Recorded data =
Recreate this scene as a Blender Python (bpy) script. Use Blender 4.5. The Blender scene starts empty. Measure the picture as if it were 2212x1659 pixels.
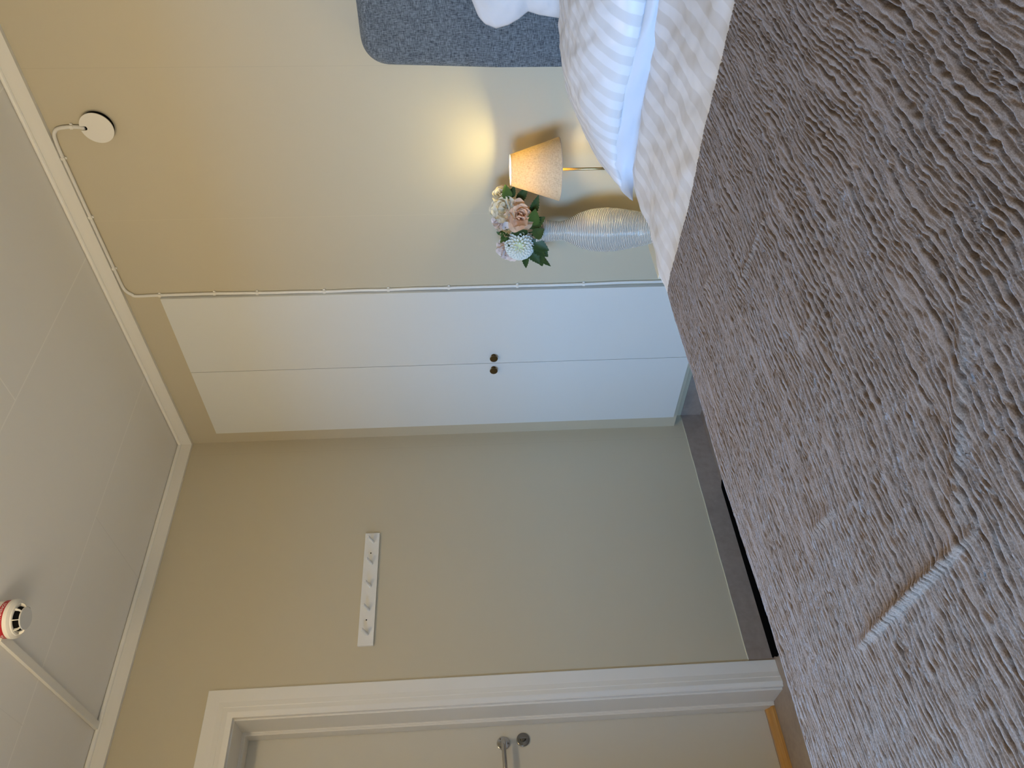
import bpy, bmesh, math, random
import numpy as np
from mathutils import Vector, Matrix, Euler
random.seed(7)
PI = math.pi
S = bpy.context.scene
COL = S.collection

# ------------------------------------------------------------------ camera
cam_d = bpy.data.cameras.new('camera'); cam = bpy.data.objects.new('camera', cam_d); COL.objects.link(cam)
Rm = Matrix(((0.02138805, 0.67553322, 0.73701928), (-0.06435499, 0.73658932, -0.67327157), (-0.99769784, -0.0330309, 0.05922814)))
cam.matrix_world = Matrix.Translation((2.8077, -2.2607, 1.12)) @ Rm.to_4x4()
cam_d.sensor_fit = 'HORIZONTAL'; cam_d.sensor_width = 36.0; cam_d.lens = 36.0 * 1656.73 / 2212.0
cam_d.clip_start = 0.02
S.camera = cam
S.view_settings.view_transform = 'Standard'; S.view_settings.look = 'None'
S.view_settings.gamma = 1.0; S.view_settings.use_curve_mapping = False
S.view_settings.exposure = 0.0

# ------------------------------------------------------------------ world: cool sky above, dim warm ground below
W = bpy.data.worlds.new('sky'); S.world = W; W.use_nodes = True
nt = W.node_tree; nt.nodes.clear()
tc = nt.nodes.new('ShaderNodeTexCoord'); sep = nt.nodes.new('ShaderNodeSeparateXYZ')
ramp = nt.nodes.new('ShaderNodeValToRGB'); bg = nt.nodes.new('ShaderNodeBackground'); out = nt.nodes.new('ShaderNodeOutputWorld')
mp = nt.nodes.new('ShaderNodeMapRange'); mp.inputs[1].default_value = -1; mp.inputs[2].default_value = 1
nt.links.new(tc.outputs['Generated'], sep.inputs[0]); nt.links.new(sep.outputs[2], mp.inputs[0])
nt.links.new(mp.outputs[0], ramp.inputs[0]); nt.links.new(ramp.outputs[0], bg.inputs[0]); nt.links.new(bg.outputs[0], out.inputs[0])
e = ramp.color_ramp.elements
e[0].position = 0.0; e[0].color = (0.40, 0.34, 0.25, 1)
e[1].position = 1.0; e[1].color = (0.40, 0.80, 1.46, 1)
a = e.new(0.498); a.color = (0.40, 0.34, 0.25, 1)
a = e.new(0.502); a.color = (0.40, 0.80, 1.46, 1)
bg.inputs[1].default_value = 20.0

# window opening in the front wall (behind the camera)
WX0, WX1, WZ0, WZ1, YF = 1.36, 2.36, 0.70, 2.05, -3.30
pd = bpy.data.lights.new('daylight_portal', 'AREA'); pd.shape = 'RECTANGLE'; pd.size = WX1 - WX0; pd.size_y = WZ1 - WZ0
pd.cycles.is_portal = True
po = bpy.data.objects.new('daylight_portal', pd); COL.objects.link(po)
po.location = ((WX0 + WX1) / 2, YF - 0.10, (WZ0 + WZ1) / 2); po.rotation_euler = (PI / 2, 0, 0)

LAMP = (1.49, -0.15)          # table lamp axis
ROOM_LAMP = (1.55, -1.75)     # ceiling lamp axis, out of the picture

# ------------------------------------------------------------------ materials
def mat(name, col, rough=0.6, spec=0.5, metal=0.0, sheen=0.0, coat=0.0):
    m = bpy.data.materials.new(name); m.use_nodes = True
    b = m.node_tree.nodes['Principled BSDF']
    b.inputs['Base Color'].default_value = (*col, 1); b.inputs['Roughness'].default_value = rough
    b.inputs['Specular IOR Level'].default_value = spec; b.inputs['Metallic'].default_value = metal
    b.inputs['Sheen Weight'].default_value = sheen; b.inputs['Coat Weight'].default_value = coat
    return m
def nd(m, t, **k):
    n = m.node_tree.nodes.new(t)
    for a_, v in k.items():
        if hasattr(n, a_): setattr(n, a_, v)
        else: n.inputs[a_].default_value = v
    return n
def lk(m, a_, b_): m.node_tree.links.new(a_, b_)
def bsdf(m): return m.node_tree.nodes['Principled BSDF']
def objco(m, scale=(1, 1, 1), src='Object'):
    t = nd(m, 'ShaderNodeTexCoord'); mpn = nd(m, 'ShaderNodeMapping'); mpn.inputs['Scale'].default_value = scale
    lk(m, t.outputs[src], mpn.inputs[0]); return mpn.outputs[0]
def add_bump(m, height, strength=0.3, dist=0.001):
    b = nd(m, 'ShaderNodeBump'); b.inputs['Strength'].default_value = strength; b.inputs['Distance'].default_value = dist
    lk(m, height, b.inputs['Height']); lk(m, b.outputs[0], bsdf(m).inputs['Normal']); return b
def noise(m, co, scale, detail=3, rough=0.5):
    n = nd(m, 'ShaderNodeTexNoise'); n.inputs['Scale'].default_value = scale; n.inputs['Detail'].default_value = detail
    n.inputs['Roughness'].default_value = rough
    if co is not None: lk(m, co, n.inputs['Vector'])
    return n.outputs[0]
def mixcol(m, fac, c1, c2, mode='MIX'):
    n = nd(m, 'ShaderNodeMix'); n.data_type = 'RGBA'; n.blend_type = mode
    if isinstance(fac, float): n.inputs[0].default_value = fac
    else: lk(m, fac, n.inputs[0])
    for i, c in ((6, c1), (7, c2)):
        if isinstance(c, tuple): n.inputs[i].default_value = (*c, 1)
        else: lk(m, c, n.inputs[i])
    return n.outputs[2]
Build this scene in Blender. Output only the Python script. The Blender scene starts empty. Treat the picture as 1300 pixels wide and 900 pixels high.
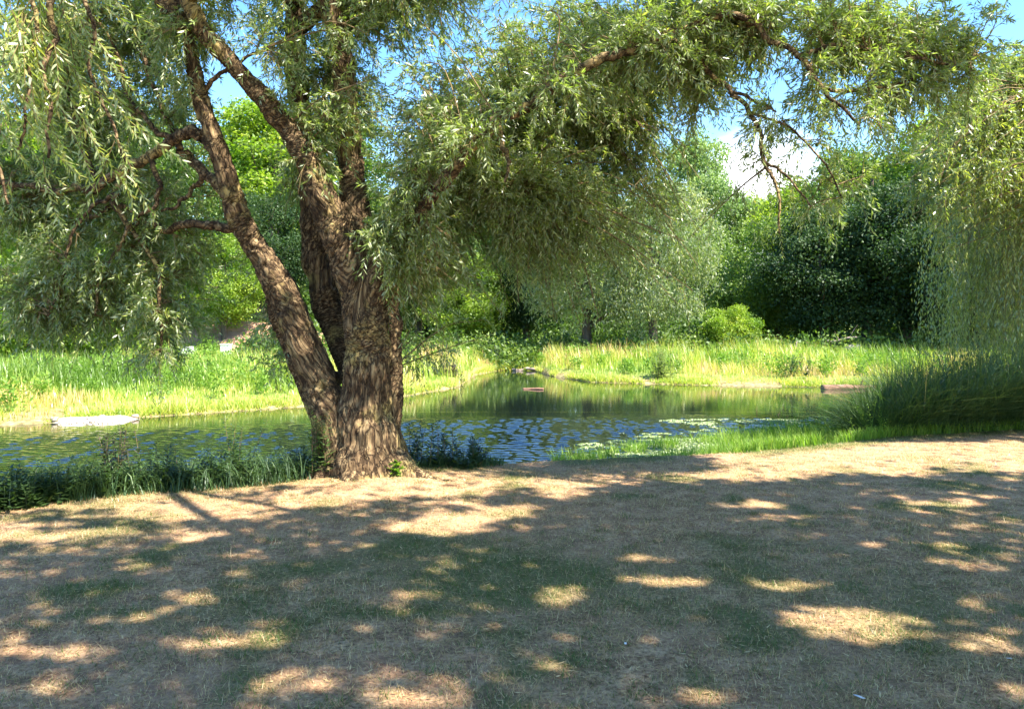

Exercise directions = Copy every record above exactly, leaving out any pictures.

Task solution =
Recreate this scene as a Blender Python (bpy) script. Use Blender 4.5. The Blender scene starts empty. Measure the picture as if it were 2212x1659 pixels.
import bpy, bmesh, math, random
import numpy as np
from mathutils import Vector, Matrix, Euler
random.seed(7)
PI = math.pi
S = bpy.context.scene
COL = S.collection

# ------------------------------------------------------------------ camera
cam_d = bpy.data.cameras.new('camera'); cam = bpy.data.objects.new('camera', cam_d); COL.objects.link(cam)
Rm = Matrix(((0.02138805, 0.67553322, 0.73701928), (-0.06435499, 0.73658932, -0.67327157), (-0.99769784, -0.0330309, 0.05922814)))
cam.matrix_world = Matrix.Translation((2.8077, -2.2607, 1.12)) @ Rm.to_4x4()
cam_d.sensor_fit = 'HORIZONTAL'; cam_d.sensor_width = 36.0; cam_d.lens = 36.0 * 1656.73 / 2212.0
cam_d.clip_start = 0.02
S.camera = cam
S.view_settings.view_transform = 'Standard'; S.view_settings.look = 'None'
S.view_settings.gamma = 1.0; S.view_settings.use_curve_mapping = False
S.view_settings.exposure = 0.0

# ------------------------------------------------------------------ world: cool sky above, dim warm ground below
W = bpy.data.worlds.new('sky'); S.world = W; W.use_nodes = True
nt = W.node_tree; nt.nodes.clear()
tc = nt.nodes.new('ShaderNodeTexCoord'); sep = nt.nodes.new('ShaderNodeSeparateXYZ')
ramp = nt.nodes.new('ShaderNodeValToRGB'); bg = nt.nodes.new('ShaderNodeBackground'); out = nt.nodes.new('ShaderNodeOutputWorld')
mp = nt.nodes.new('ShaderNodeMapRange'); mp.inputs[1].default_value = -1; mp.inputs[2].default_value = 1
nt.links.new(tc.outputs['Generated'], sep.inputs[0]); nt.links.new(sep.outputs[2], mp.inputs[0])
nt.links.new(mp.outputs[0], ramp.inputs[0]); nt.links.new(ramp.outputs[0], bg.inputs[0]); nt.links.new(bg.outputs[0], out.inputs[0])
e = ramp.color_ramp.elements
e[0].position = 0.0; e[0].color = (0.40, 0.34, 0.25, 1)
e[1].position = 1.0; e[1].color = (0.40, 0.80, 1.46, 1)
a = e.new(0.498); a.color = (0.40, 0.34, 0.25, 1)
a = e.new(0.502); a.color = (0.40, 0.80, 1.46, 1)
bg.inputs[1].default_value = 20.0

# window opening in the front wall (behind the camera)
WX0, WX1, WZ0, WZ1, YF = 1.36, 2.36, 0.70, 2.05, -3.30
pd = bpy.data.lights.new('daylight_portal', 'AREA'); pd.shape = 'RECTANGLE'; pd.size = WX1 - WX0; pd.size_y = WZ1 - WZ0
pd.cycles.is_portal = True
po = bpy.data.objects.new('daylight_portal', pd); COL.objects.link(po)
po.location = ((WX0 + WX1) / 2, YF - 0.10, (WZ0 + WZ1) / 2); po.rotation_euler = (PI / 2, 0, 0)

LAMP = (1.49, -0.15)          # table lamp axis
ROOM_LAMP = (1.55, -1.75)     # ceiling lamp axis, out of the picture

# ------------------------------------------------------------------ materials
def mat(name, col, rough=0.6, spec=0.5, metal=0.0, sheen=0.0, coat=0.0):
    m = bpy.data.materials.new(name); m.use_nodes = True
    b = m.node_tree.nodes['Principled BSDF']
    b.inputs['Base Color'].default_value = (*col, 1); b.inputs['Roughness'].default_value = rough
    b.inputs['Specular IOR Level'].default_value = spec; b.inputs['Metallic'].default_value = metal
    b.inputs['Sheen Weight'].default_value = sheen; b.inputs['Coat Weight'].default_value = coat
    return m
def nd(m, t, **k):
    n = m.node_tree.nodes.new(t)
    for a_, v in k.items():
        if hasattr(n, a_): setattr(n, a_, v)
        else: n.inputs[a_].default_value = v
    return n
def lk(m, a_, b_): m.node_tree.links.new(a_, b_)
def bsdf(m): return m.node_tree.nodes['Principled BSDF']
def objco(m, scale=(1, 1, 1), src='Object'):
    t = nd(m, 'ShaderNodeTexCoord'); mpn = nd(m, 'ShaderNodeMapping'); mpn.inputs['Scale'].default_value = scale
    lk(m, t.outputs[src], mpn.inputs[0]); return mpn.outputs[0]
def add_bump(m, height, strength=0.3, dist=0.001):
    b = nd(m, 'ShaderNodeBump'); b.inputs['Strength'].default_value = strength; b.inputs['Distance'].default_value = dist
    lk(m, height, b.inputs['Height']); lk(m, b.outputs[0], bsdf(m).inputs['Normal']); return b
def noise(m, co, scale, detail=3, rough=0.5):
    n = nd(m, 'ShaderNodeTexNoise'); n.inputs['Scale'].default_value = scale; n.inputs['Detail'].default_value = detail
    n.inputs['Roughness'].default_value = rough
    if co is not None: lk(m, co, n.inputs['Vector'])
    return n.outputs[0]
def mixcol(m, fac, c1, c2, mode='MIX'):
    n = nd(m, 'ShaderNodeMix'); n.data_type = 'RGBA'; n.blend_type = mode
    if isinstance(fac, float): n.inputs[0].default_value = fac
    else: lk(m, fac, n.inputs[0])
    for i, c in ((6, c1), (7, c2)):
        if isinstance(c, tuple): n.inputs[i].default_value = (*c, 1)
        else: lk(m, c, n.inputs[i])
    return n.outputs[2]
Build this scene in Blender. Output only the Python script. The Blender scene starts empty. Treat the picture as 1300 pixels wide and 900 pixels high.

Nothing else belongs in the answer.